In Fankreisen keimt nicht selten die Frage auf, weshalb sich Action-Maestro John Woo 1998 für die Regie des TV-Films „Blackjack“ hergab. Schließlich war die Ikone des Heroic Bloodshed mit „Face/Off“ gerade erst richtig in Hollywood durchgestartet. Die Antwort aber ist, gerade im Hinblick auf den gegenwärtigen Stellenwert von US-Fernsehproduktionen, leicht zu beantworten. Denn der von ihm auch als Produzent begleitete Thriller sollte Pilot einer nie realisierten Serie werden. Doch was heute, siehe Walter Hill („Deadwood“) oder Martin Scorsese („Boardwalk Empire“), keine Seltenheit mehr ist, wurde Ende der Neunziger vielerorts als Rückschritt empfunden.

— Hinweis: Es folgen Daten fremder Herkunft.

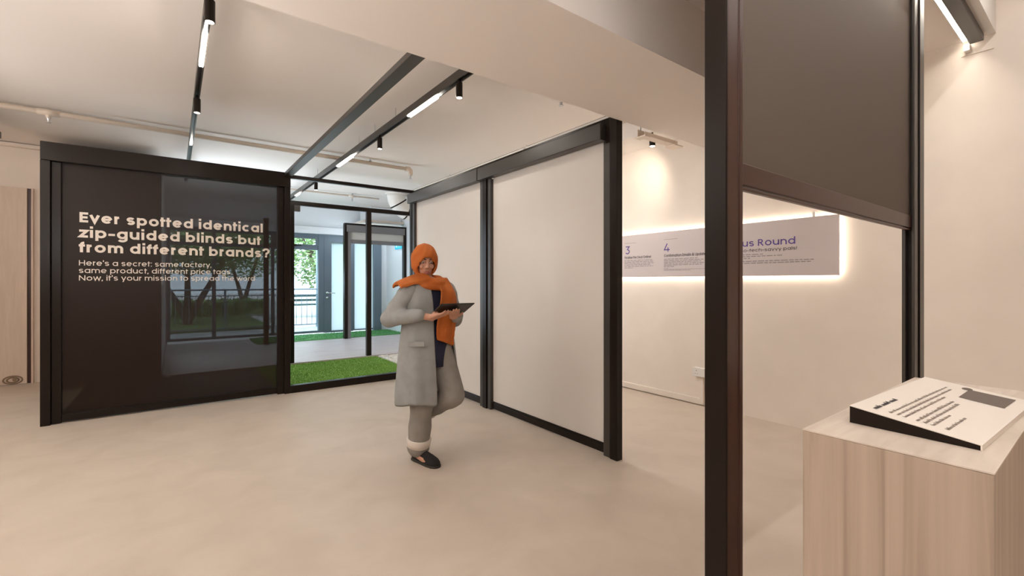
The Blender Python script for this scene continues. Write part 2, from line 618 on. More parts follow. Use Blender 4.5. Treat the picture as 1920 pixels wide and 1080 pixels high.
struct('wall_back', B().box(-7, -1.462, 8.52, 8.64, 2.53, 3.1).box(-1.462, -0.13, 8.52, 8.64, 0, 3.1).box(-7, -2.42, 8.52, 8.64, 0, 2.53)
       .box(-1.25, -1.15, 7.72, 8.52, 0, 2.93), M_wall, 'back wall with the pale oak door, left of the dark blind', 'wall')
struct('wall_court_front', B().box(-1.15, -0.13, 7.72, 7.84, 0, 2.93), mat('dark_behind_blind', (0.05, 0.035, 0.027), 0.7), 'wall behind the left part of the dark blind, coloured dark to keep the blind dark', 'wall')  # wall coloured dark so it does not show bright through the blind
struct('wall_court_left', B().box(-0.25, -0.13, 8.64, 11.6, 0, 3.1).box(-0.25, -0.13, 7.84, 8.52, 0, 2.93), M_cool,
       'white side wall of the indoor courtyard', 'wall')
struct('wall_court_right', B().box(4.505, 4.52, 7.45, 11.6, 0, 3.1), M_cool, 'white side wall of the courtyard with the exit sign', 'wall')
struct('trim_2', B().box(4.07, 4.515, 2.2, 7.4, 2.91, 3.1), M_ceil, 'lowered ceiling strip along the sign wall', 'ceiling strip')
struct('trim_3', B().box(-7, -1.15, 8.44, 8.52, 3.045, 3.09), M_wall, 'shallow cornice trunking along the back wall', 'cornice')
struct('baseboard_right', B().box(4.497, 4.52, 2.68, 7.4, 0.012, 0.075), M_wall, 'low pale baseboard under the sign', 'baseboard', bevel=0.004)

# facade wall pieces (opening X -0.08..4.16)
FY = 11.6
struct('wall_facade', B().box(-0.25, 4.52, FY, FY + 0.12, 2.46, 3.1).box(4.33, 4.52, FY, FY + 0.12, 0, 2.46)
       .box(-0.25, -0.10, FY, FY + 0.12, 0, 2.46), M_cool, 'white wall above the courtyard glazing', 'wall')
struct('trim_4', B().box(-0.13, 4.3, FY - 0.16, FY, 2.46, 2.62), M_cool, 'boxed white ledge over the courtyard glazing', 'ledge')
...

Grundlegend sollte der Film als das angesehen werden, was er ist, nämlich das einleitende Kapitel einer letztlich verworfenen Geschichte. Manch dramaturgische Plattheit und der zeitraubende Zwang der Figureneinführung lassen sich damit durchaus rechtfertigen. Trotzdem bleibt abseits der in ihrer Härte zwar deutlich gemilderten, jedoch für Mattscheibenverhältnisse immer noch beachtlich choreographierten Actionsequenzen ein recht einfallsloses Unterhaltungsprodukt im B-Modus übrig, das ohne die Namen von Woo und Hauptdarsteller Dolph Lundgren („The Punisher“) wohl längst in Vergessenheit geraten wäre.

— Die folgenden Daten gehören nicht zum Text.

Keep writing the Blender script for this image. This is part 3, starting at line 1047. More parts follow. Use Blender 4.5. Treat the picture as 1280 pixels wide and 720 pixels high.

Als Personenschützer und Ex-US Marshall Jack Devlin markiert Lundgren mit gewohnt stoischem Ausdruck den harten Mann. Den einzigen Unterschied bildet seine Phobie vor der Farbe Weiß, die ihm eine Blendgranate beim Kampf um die Sicherheit der Tochter eines Freundes bescherte. Sie wird nach dem plötzlichen Unfalltod der Eltern in seine Obhut übergeben, womit der menschliche Aspekt für die geplante Serie adäquat eingebracht gewesen wäre. Einen Auftrag aber braucht Jack auch und zu dem kommt er mit der Verwundung seines alten Kollegen Hastings (Fred Williamson, „From Dusk Till Dawn“), der das Model Cinder (Kam Heskin, „Sunset Beach“) vor einem Killer zu schützen versuchte.
Um die Reputation Hastings nicht zu gefährden, nimmt Jack seinen Platz ein und darf sich in vereinzelt gestreuten Shoot Outs in angedeutet orgiastischer Woo-Manier austoben. Die ihm eigene Optik überträgt der Regisseur überzeugend auf den Bildschirm und lässt in Zeitlupe Mäntel wehen oder zerpflückt im Kugelhagel genüsslich Chargen und Interieurs. Wohin das führt, ist im Fahrwasser von „Bodyguard“ weder originell noch überraschend, dafür in der Summe aber grundsolide. Darstellerisch reißt sich niemand ein Bein aus, die Mitwirkung bekannter Mimen – Saul Rubinek („Erbarmungslos“) gibt Jacks einäugigen Mentor Thomas – darf aber durchaus als Unterstreichung der Ambition der Macher interpretiert werden. Die Action ist sehenswert, der Rest belanglos. Dass es beim Piloten blieb, sollte daher nicht weiter verwundern.